The principal cases relied on by defendant; Lambert Run Coal Co. v. Baltimore Ohio R. Co., 258 U.S. 377, 42 S.Ct. 349, 66 L.Ed. 671, and Venner v. Michigan Central R. Co., 271 U.S. 127, 46 S.Ct. 444, 70 L.Ed. 868, did not directly involve the question of removal, since they were properly removed on the ground of diversity of citizenship; but in those cases the court held, when the actual facts were disclosed, that it was without jurisdiction because the suits were, in substance, actions to stay Interstate Commerce Commission orders. In the Lambert Case it was a fact that plaintiff was actually attempting to enjoin an Interstate Commerce Commission order, though it was not so expressly stated in the petition. In the Venner Case the plaintiff did not proceed on any affirmative right created by State statute or contract but merely upon the negative assertion that the defendant had not secured the approval of designated agencies of the State to issue certain securities although the Interstate Commerce Commission had authorized their issue.

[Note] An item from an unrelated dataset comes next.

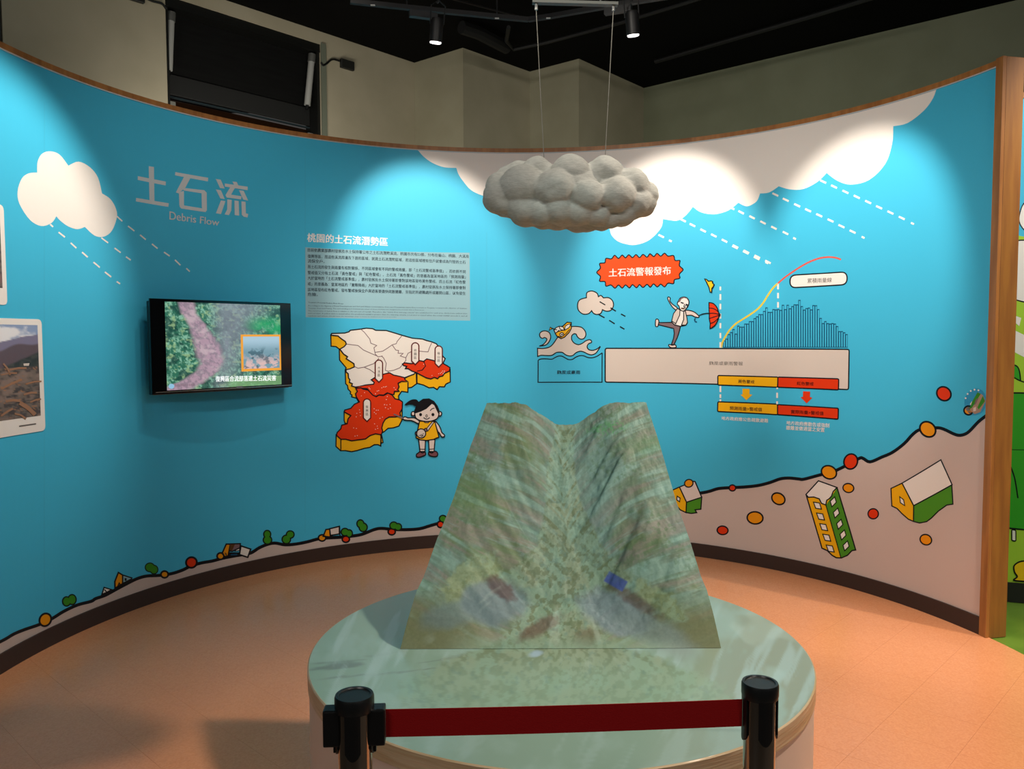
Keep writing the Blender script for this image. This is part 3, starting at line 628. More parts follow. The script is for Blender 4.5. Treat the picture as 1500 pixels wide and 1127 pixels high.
p.fill([(342, 282), (415, 285), (415, 342), (445, 346), (382, 403), (320, 345), (342, 343)], 'amber'); p.fill([(975, 310), (1050, 313), (1047, 370), (1073, 378), (1013, 437), (950, 372), (974, 368)], 'red')
for q, t_x, k in (([(297, 187), (468, 195), (466, 230), (295, 222)], '黃色警戒', 'brown'), ([(913, 207), (1087, 215), (1085, 252), (911, 245)], '紅色警戒', 'maroon'), ([(208, 466), (548, 482), (546, 522), (206, 506)], '預測雨量>警戒值', 'brown'), ([(850, 503), (1193, 522), (1190, 562), (848, 543)], '實際雨量>警戒值', 'maroon'),
                  ([(122, 572), (612, 597), (610, 640), (120, 610)], '地方政府應公告疏散避難', 'white'), ([(803, 618), (1252, 645), (1250, 692), (800, 660)], '地方政府應勸告或強制', 'white'), ([(800, 668), (1203, 692), (1200, 738), (798, 712)], '撤離並做適當之安置', 'white')):
    p.lay = 20; p.text(t_x, q, k, .014, 1)
p.lay = 16
for q in ([(110, 255), (110, 318)], [(110, 342), (110, 380)], [(110, 395), (110, 415)], [(705, 272), (705, 288)], [(704, 325), (704, 380)], [(704, 415), (704, 445)]): p.lay = 16; p.stroke(q, 2.1, 'white')
p.done('printed_alert_levels', wall)
# rainfall chart
G = (1040, 365, 6.818)
tops = [915, 895, 850, 830, 800, 845, 765, 775, 775, 745, 745, 720, 720, 690, 672, 650, 650, 618, 583, 628, 628, 600, 603, 600, 608, 557, 600, 557, 592, 570, 553, 553, 508, 570, 605, 590, 585, 603, 560, 562, 600, 688, 740, 720, 740, 745, 740, 745, 770, 820, 820, 832, 850]
p = Print(base=2).crop(*G)
n = len(tops); w = 1246 / n
for k, t in enumerate(tops):
    x = 130 + k * w; p.lay = 2; p.fill([(x, t), (x + w, t), (x + w, 985), (x, 985)], 'navy')
    if t < 900: p.lay = 3; p.fill([(x + 6.5, t + 10), (x + w - 3.5, t + 10), (x + w - 3.5, 978), (x + 6.5, 978)], 'sky')
    else: p.lay = 3; p.fill([(x + 6.5, t + 8), (x + w - 3.5, t + 8), (x + w - 3.5, 978), (x + 6.5, 978)], 'sky')
p.lay = 4; p.stroke([(113, 985), (125, 930), (160, 865), (200, 805), (260, 745), (330, 700), (400, 655), (470, 605), (530, 540), (580, 460), (630, 390), (675, 345)], 2.1, 'ochre', sm=True)
p.stroke([(680, 342), (740, 290), (820, 232), (900, 180), (980, 135), (1060, 102), (1130, 85), (1200, 80), (1260, 88), (1310, 105)], 2.0, 'salmon', sm=True)
for x, ys in ((104, [(375, 412), (450, 508), (547, 603), (645, 695), (740, 793), (838, 890), (930, 985)]), (680, [(345, 402), (438, 492), (530, 585)])):
    for a, b in ys: p.lay = 4; p.stroke([(x, a), (x, b)], 2.1, 'white')
p.lay = 6; p.shape(rrect([(800, 262), (1370, 228), (1370, 355), (800, 388)], 62, 7), 'white', 1.6)
p.text('累積雨量線', [(975, 293), (1218, 285), (1216, 332), (973, 342)], 'textgrey', .012, 1)
p.done('printed_rain_chart', wall)
# red notice burst
z = [(233, 268), (270, 225), (262, 180), (315, 170), (325, 128), (380, 132), (412, 97), (450, 128), (487, 95), (520, 122), (553, 92), (590, 120), (625, 90), (660, 120), (695, 88), (735, 115), (765, 82), (803, 110), (835, 78), (872, 105), (910, 76), (945, 105), (1000, 100), (1015, 148), (1063, 150), (1058, 200), (1095, 240), (1058, 285), (1062, 325), (1010, 340), (998, 380), (945, 375), (910, 412), (872, 385), (838, 412), (800, 383), (768, 415), (735, 387), (695, 418), (660, 390), (630, 420), (590, 390), (560, 422), (520, 393), (487, 424), (450, 393), (415, 425), (375, 393), (325, 405), (315, 360), (262, 355), (270, 308)]
p = Print(base=2).crop(*K0); p.shape(z, 'rust', 1.4, sm=True, n=4)
p.text('土石流警報發布', [(355, 232), (972, 205), (972, 290), (355, 312)], 'white', .02, 2); p.done('printed_notice_burst', wall)
# man with umbrella
p = Print(base=8).crop(950, 400, 9.392); L = 1.25
p.shape([(135, 685), (320, 680), (440, 735), (425, 800), (400, 880), (350, 990), (315, 985), (345, 900), (355, 830), (345, 765), (130, 712)], 'mauve', L)
p.shape([(95, 690), (100, 645), (125, 635), (142, 660), (138, 700), (125, 738), (98, 732)], 'blush', L, sm=True)
p.shape([(285, 985), (330, 995), (365, 988), (382, 1010), (370, 1028), (310, 1028), (280, 1005)], 'blush', L, sm=True)
p.shape([(265, 340), (280, 330), (300, 350), (295, 385), (330, 430), (395, 480), (380, 510), (330, 470), (285, 400), (268, 365)], 'blush', L, sm=True)
p.shape([(505, 518), (580, 520), (640, 545), (690, 590), (690, 612), (640, 605), (590, 582), (515, 580)], 'blush', L, sm=True)
p.shape([(400, 490), (500, 520), (530, 620), (535, 690), (510, 720), (440, 735), (360, 715), (318, 675), (345, 570)], 'white', L)
p.shape([(400, 488), (435, 510), (430, 580), (375, 700), (320, 660), (345, 560)], 'grey', 1.1); p.shape([(485, 520), (510, 530), (530, 620), (538, 680), (515, 718), (455, 718), (485, 640)], 'grey', 1.1)
p.shape([(415, 385), (440, 345), (490, 332), (535, 348), (558, 395), (545, 455), (505, 510), (470, 525), (435, 500), (420, 455), (400, 435), (400, 412)], 'white', L, sm=True)
p.fill([(410, 405), (425, 365), (455, 340), (490, 332), (535, 348), (556, 390), (548, 385), (525, 352), (490, 345), (455, 360), (435, 400)], 'mauve')
p.stroke([(445, 405), (485, 420)], 1.6); p.stroke([(515, 430), (545, 445)], 1.6); p.stroke([(500, 425), (485, 465), (500, 475)], .9); p.stroke([(450, 485), (475, 492), (500, 490)], 1.8, 'brown'); p.ell(518, 465, 14, 22, None, .8)
p.stroke([(650, 622), (635, 645), (645, 668), (668, 675)], 1.3, 'navy', sm=True); p.stroke([(690, 590), (740, 568), (790, 558), (850, 555)], 1.2, sm=True)
p.shape(smooth([(835, 408), (890, 420), (940, 470), (968, 550), (965, 620), (925, 710), (880, 750), (848, 765)], False) + [(852, 700), (838, 630), (840, 560), (835, 485)], 'red', 1.3)
for q in ([(835, 485), (890, 490), (945, 520), (992, 577)], [(840, 558), (900, 555), (992, 577)], [(838, 628), (900, 608), (992, 577)], [(850, 700), (910, 672), (955, 630), (992, 577)]): p.stroke(q, 1.1, sm=True)
p.shape([(778, 85), (800, 88), (825, 115), (865, 110), (885, 120), (882, 138), (905, 160), (890, 195), (875, 215), (870, 265), (850, 262), (835, 200), (805, 135)], 'yellow', 1.3)
p.done('printed_man_with_umbrella', wall)
# buildings and boulders carried by the debris
K = (1160, 650, 5.769)
p = Print(base=4).crop(*K); L = 1.5
p.shape([(120, 430), (225, 315), (382, 372), (540, 900), (508, 905), (470, 945), (420, 967), (375, 965), (340, 945), (300, 905), (255, 885)], 'amber', L)
p.fill([(290, 520), (382, 375), (538, 898), (508, 905), (470, 945), (415, 965)], 'green')
p.shape([(120, 430), (225, 315), (382, 372), (350, 405), (335, 445), (318, 465), (295, 480), (287, 520), (250, 505), (232, 468), (185, 452), (140, 455)], 'cream', L)
p.stroke([(288, 520), (415, 965)], 1.2); p.stroke([(120, 430), (255, 885), (300, 905), (340, 945), (375, 965), (420, 967), (470, 945), (508, 905), (540, 900), (382, 372)], L)
for x, y in ((217, 525), (243, 617), (270, 707), (296, 796), (325, 888)): p.lay = 10; p.shape([(x - 34, y - 30), (x + 18, y - 22), (x + 34, y + 30), (x - 15, y + 22)], 'white', 1.2)
for x, y in ((351, 493), (377, 587), (405, 682), (433, 772), (459, 865)): p.lay = 10; p.shape([(x - 26, y - 5), (x + 12, y - 42), (x + 26, y + 3), (x - 12, y + 42)], 'white', 1.2)
p.done('printed_tower_block', wall)
p = Print(base=4).crop(*K)
p.shape([(838, 380), (932, 335), (1030, 522), (1028, 658), (985, 640), (930, 592), (890, 550), (845, 528)], 'amber', L)
p.shape([(1030, 525), (1352, 350), (1362, 512), (1310, 520), (1240, 570), (1180, 630), (1140, 660), (1080, 672), (1028, 658)], 'green', L)
p.shape([(932, 335), (1260, 138), (1355, 348), (1030, 525)], 'cream', L); p.shape([(912, 450), (945, 475), (955, 525), (918, 500)], 'white', 1.2); p.done('printed_house', wall)
K2 = (970, 690, 7.5)
p = Print(base=4).crop(*K2)
p.shape([(60, 235), (190, 178), (268, 345), (262, 458), (200, 430), (120, 340)], 'amber', L); p.shape([(268, 345), (435, 290), (425, 422), (362, 428), (380, 460), (320, 468), (262, 458)], 'green', L)
p.shape([(190, 178), (345, 115), (362, 118), (435, 290), (268, 345)], 'blush', L); p.shape([(165, 278), (198, 300), (192, 340), (160, 318)], 'white', 1.2); p.ell(293, 137, 47, 42, 'orange', 1.5, -20); p.done('printed_house', wall)
def boulder(crop, cx, cy, rx, ry, key, w=1.6, rot=0, base=6):
    p = Print(base=base).crop(*crop); p.ell(cx, cy, rx, ry, key, w, rot); p.done('printed_boulder', wall)
for a in ((314, 243, 66, 54, 'orange', 2, 25), (498, 152, 57, 65, 'red', 2, 20), (478, 376, 46, 38, 'orange', 1.6, 10), (688, 594, 44, 43, 'red', 1.6, 0), (1133, 813, 50, 43, 'orange', 1.7, 25)): boulder(K, *a)
for a in ((772, 188, 36, 33, 'red', 1.8, 0), (1277, 307, 76, 60, 'orange', 1.9, 30), (1021, 517, 87, 67, 'orange', 1.9, 5), (664, 654, 60, 47, 'red', 1.7, 5)): boulder(K2, *a)
K4 = (1330, 540, 8.05)
for a in ((425, 298, 88, 78, 'red', 2.1, 40), (235, 718, 100, 83, 'orange', 2.3, 40), (715, 495, 52, 52, 'orange', 2, 0)): boulder(K4, *a)
S4 = (0, 850, 7.5); S3 = (140, 800, 9.375); S1 = (300, 740, 7.5); S2 = (450, 730, 7.143)
boulder(S4, 496, 437, 62, 72, 'orange', 2.4, 30); boulder(S3, 946, 392, 50, 46, 'orange', 2.2); boulder(S3, 1315, 228, 75, 72, 'red', 2.4, -30)
boulder(S1, 172, 563, 38, 36, 'orange', 2.2); boulder(S1, 1288, 362, 40, 35, 'orange', 2); boulder(S2, 404, 430, 38, 33, 'red', 2); boulder(S2, 884, 352, 38, 33, 'red', 2); boulder(S2, 1395, 275, 34, 34, 'red', 2)
def shrub(crop, a, b, base=7):
    p = Print(base=base).crop(*crop)
    for e in (a, b): p.ell(*e, 'black')
    for e in (a, b): p.ell(e[0], e[1], e[2] - 14, e[3] - 14, 'leaf')
    p.done('printed_tree', wall)
shrub(S4, (730, 235, 52, 58), (790, 215, 52, 62)); shrub(S3, (745, 295, 72, 68), (800, 325, 62, 66)); shrub(S1, (685, 322, 46, 50), (688, 385, 54, 52)); shrub(S1, (938, 325, 50, 48), (895, 378, 54, 54))
shrub(S2, (395, 355, 48, 46), (440, 370, 40, 46)); shrub(S2, (556, 268, 44, 48), (585, 305, 50, 52)); shrub(S2, (905, 288, 48, 46), (950, 302, 44, 44)); shrub(S2, (1420, 215, 44, 42), (1450, 235, 40, 40))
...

In the suit at bar, plaintiff insists that it has a right granted by the State statute, which in fact was a contract between the State and defendant, and that the fact that the Interstate Commerce Commission had authorized the abandonment of the lines in question would not defeat its right under the State statute.
Thus it is seen that plaintiff relies wholly upon the State statute as the source of its right, and in no way relies upon any order of the Interstate Commerce Commission or Federal statute or the Federal constitution, though it anticipates defendant's defense that the Interstate Commerce Commission's order may defeat its right.
The defense does not go to the question of the source of the right, but really goes only to the question as to whether or not such right has been annulled or abrogated by the order of the Interstate Commerce Commission. In my opinion, this presents an anticipatory defense and not an essential element of plaintiff's case as set out in its petition.
The fact that plaintiff's petition may not set out a good cause of action because the State statute sued upon may have been annulled or rendered ineffective by Federal action, or that the permission given by the order of the Interstate Commerce Commission may be an absolute defense to the suit, does not establish that the asserted cause of action arose under a Federal law or is a proceeding to annul an order of the Interstate Commerce Commission, but only demonstrates that the suit could not be maintained at all.
"It is not enough, as the law now exists, that it appears that the defendant may find in the Constitution or laws of the United States some ground of defense. Louisville Nashville Railroad v. Mottley, 211 U.S. 149, 29 S.Ct. 42, 53 L.Ed. [126], and cases cited. If the defendant has any such defense to the plaintiff's claim, it may be set up in the state courts, and, if properly set up and denied by the highest court of the state, may ultimately be brought to this court for decision." In re Winn, 213 U.S. 458, 465, 29 S.Ct. 515, 516, 53 L.Ed. 873.
By unimpeachable authority a suit brought upon a state statute does not arise under an Act of Congress or the Constitution of the United States because prohibited thereby. Gully v. First National Bank, 299 U.S. 109, 116, 57 S.Ct. 96, 81 L.Ed. 70.
Therefore, it is considered, ordered and adjudged that the motion to remand in this case be and same hereby is sustained and the case remanded to the State court from which it was removed.